=== Source data ===

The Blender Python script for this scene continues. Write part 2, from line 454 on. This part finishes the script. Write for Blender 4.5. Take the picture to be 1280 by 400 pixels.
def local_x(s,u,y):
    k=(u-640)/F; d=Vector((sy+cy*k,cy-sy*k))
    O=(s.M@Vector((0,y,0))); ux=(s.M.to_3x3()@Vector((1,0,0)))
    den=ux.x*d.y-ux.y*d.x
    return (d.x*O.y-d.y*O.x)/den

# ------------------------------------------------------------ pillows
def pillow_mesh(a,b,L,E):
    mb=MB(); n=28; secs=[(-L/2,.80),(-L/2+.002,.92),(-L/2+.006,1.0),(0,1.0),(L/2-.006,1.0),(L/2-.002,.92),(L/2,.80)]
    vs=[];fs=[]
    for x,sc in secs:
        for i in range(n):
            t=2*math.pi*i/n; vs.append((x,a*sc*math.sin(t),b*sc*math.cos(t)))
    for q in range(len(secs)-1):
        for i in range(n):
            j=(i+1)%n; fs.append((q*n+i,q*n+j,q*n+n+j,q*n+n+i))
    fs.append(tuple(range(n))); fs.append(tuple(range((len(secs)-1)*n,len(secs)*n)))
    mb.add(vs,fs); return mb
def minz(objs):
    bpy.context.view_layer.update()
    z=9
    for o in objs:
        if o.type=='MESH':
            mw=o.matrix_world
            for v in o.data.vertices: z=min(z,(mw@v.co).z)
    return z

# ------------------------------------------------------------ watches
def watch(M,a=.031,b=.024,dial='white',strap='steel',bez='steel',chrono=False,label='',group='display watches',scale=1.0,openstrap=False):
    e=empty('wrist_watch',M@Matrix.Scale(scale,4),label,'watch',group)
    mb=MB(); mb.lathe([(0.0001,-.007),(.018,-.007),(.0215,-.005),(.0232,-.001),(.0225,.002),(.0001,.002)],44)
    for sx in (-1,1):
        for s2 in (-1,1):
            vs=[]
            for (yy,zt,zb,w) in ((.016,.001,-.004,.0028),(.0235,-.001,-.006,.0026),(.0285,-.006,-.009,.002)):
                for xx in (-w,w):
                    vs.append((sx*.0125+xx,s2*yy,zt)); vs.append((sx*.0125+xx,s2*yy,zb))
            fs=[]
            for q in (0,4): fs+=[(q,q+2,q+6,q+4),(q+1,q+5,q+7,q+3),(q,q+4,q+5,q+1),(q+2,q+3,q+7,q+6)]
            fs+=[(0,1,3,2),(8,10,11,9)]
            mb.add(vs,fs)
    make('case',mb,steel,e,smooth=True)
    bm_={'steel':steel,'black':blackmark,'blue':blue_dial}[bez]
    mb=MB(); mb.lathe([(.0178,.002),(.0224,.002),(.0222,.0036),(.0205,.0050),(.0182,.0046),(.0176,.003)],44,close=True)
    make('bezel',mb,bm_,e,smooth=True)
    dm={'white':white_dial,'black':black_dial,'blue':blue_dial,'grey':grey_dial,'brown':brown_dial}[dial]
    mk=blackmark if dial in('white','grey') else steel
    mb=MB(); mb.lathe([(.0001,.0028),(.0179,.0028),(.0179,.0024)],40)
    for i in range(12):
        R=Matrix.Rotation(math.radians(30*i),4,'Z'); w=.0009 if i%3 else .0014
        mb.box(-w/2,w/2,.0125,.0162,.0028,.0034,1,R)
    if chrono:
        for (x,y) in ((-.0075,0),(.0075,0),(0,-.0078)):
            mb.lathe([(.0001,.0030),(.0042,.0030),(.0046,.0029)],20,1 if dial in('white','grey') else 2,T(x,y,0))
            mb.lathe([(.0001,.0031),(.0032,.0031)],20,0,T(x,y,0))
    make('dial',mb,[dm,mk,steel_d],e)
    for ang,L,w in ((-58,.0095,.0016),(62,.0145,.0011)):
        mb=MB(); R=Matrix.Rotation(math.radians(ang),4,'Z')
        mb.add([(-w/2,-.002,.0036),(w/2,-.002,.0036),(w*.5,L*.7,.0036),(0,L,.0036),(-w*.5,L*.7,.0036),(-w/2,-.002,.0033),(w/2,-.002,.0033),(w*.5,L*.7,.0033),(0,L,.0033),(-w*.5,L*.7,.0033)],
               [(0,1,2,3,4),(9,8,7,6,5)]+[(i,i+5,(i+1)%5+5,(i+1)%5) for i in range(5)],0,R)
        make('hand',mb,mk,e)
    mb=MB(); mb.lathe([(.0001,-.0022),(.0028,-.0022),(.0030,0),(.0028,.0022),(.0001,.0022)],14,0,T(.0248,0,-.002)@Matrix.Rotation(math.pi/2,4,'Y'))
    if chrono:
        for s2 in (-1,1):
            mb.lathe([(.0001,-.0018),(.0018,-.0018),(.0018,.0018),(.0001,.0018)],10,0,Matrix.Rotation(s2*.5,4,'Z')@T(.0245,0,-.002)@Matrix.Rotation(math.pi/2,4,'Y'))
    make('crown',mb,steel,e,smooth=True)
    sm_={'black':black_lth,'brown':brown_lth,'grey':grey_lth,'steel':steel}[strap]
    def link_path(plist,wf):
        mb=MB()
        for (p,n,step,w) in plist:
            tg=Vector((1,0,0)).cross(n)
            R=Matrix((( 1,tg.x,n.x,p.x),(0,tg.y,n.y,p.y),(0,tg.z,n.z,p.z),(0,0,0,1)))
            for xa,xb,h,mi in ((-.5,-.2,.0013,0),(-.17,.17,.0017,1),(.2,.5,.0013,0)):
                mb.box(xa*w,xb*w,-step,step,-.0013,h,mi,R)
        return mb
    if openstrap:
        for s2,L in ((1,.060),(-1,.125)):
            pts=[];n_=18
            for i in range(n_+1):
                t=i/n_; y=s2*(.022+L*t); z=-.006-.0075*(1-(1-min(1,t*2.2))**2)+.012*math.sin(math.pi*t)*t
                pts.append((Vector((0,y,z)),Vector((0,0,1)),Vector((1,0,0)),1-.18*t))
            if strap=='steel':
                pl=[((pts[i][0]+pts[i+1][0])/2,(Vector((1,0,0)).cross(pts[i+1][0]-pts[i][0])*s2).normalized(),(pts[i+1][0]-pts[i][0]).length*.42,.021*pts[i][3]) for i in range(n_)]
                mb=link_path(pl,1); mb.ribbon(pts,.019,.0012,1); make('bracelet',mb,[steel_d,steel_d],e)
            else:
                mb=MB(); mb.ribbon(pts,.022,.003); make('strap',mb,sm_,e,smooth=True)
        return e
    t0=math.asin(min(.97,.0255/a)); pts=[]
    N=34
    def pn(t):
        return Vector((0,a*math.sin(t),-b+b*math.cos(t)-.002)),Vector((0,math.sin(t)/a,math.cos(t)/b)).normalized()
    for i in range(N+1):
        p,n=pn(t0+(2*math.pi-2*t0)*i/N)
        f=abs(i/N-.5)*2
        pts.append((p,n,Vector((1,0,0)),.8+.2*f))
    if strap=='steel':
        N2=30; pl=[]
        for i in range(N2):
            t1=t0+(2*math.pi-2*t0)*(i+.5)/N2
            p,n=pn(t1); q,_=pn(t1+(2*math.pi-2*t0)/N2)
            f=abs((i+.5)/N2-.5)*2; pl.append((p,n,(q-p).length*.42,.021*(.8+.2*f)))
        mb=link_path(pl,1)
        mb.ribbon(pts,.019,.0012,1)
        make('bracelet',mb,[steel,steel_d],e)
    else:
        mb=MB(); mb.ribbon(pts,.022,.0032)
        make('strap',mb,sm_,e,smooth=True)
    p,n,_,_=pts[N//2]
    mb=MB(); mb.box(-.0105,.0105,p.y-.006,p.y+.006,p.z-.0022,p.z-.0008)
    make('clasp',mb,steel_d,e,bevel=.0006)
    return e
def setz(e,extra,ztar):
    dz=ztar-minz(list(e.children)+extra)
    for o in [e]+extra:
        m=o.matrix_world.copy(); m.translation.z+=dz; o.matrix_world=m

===

Exactly as they appear, please write out the lines from the opening of the listing above down to the line containing "return (d.x*O.y-d.y*O.x)/den", with both end lines included.

* _Finished task_:
The Blender Python script for this scene continues. Write part 2, from line 454 on. This part finishes the script. Write for Blender 4.5. Take the picture to be 1280 by 400 pixels.
def local_x(s,u,y):
    k=(u-640)/F; d=Vector((sy+cy*k,cy-sy*k))
    O=(s.M@Vector((0,y,0))); ux=(s.M.to_3x3()@Vector((1,0,0)))
    den=ux.x*d.y-ux.y*d.x
    return (d.x*O.y-d.y*O.x)/den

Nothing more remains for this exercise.